September
9-16, 2002
Greetings Campers!
To
begin the first week of Camp Internet, be sure to have students prepare
their WORLD PEACE POEMS and bring them into the CAMPWIDE FIELD REPORTS
room beginning September 11th. Let’s use the technology to
help heal the youth by giving them a forum to express their highest
hopes for the world and humankind. Their poems will also be printed
and sent to a World Peace Meeting happening this month in Santa Barbara.
Leaders at this meeting will have a chance to hear Camp Student’s ideas!!!
This Week in Channel Islands
To
begin your special Expedition track on the Channel Islands, we suggest
showing your students the main TRAILHEAD that begins the Expedition,
and then set aside time for each student (individually or in small groups)

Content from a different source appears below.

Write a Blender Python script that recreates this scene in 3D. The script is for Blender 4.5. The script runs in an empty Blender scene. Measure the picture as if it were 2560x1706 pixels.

to have time to the do the INTERNET DIG – How did Karana Survive?. The
DIGS run Tuesday of one week through Monday at 3 pm of the next, giving
you time to rotate the students through the DIG – or – take them to
the computer lab for one group session. NOTE: you can now enter the
DIGS right from your own trailhead with out having to go back out to
the portal – see the upper link choices and step right on in.
If
you have a video of The Island of the Blue Dolphins, it will compliment
this DIG which includes first-ever-on-the-Internet press releases and
photographs from the making of the film. We have noticed that if you
change the size of the type on your computer monitors ( upper left on
Explorer for example) to the ‘larger’ scale, then the DIGS become a
lot easier for the students to read and follow along with. Please make
certain they understand ACCEPTABLE USE rules, and that they include
their FIRST NAME, and SCHOOL NAME in the YOUR HANDLE BOX each time they
post. You can then go back in by next Monday and print out the DIG and
use it to monitor the quality of their work and know who posted what.
Media Analysis Skills Project
We
suggest using the Dig as a SPRINGBOARD to other learning activities,
and if you can set time aside, the FOLLOW-UP activity is to begin having
students analyze key events and details in the Lone Woman / Blue Dolphins
story as portrayed in film, book, and historical articles to begin learning
to understand how history can turn into historical fiction, a then into
film with varying degrees of historical accuracy along the way. It is
important in this day and time for students to begin to understand that
what is portrayed in the media is not necessarily ‘TRUE’, and that they
have the ability to develop their critical thinking skills to help them
differentiate between fact and fiction.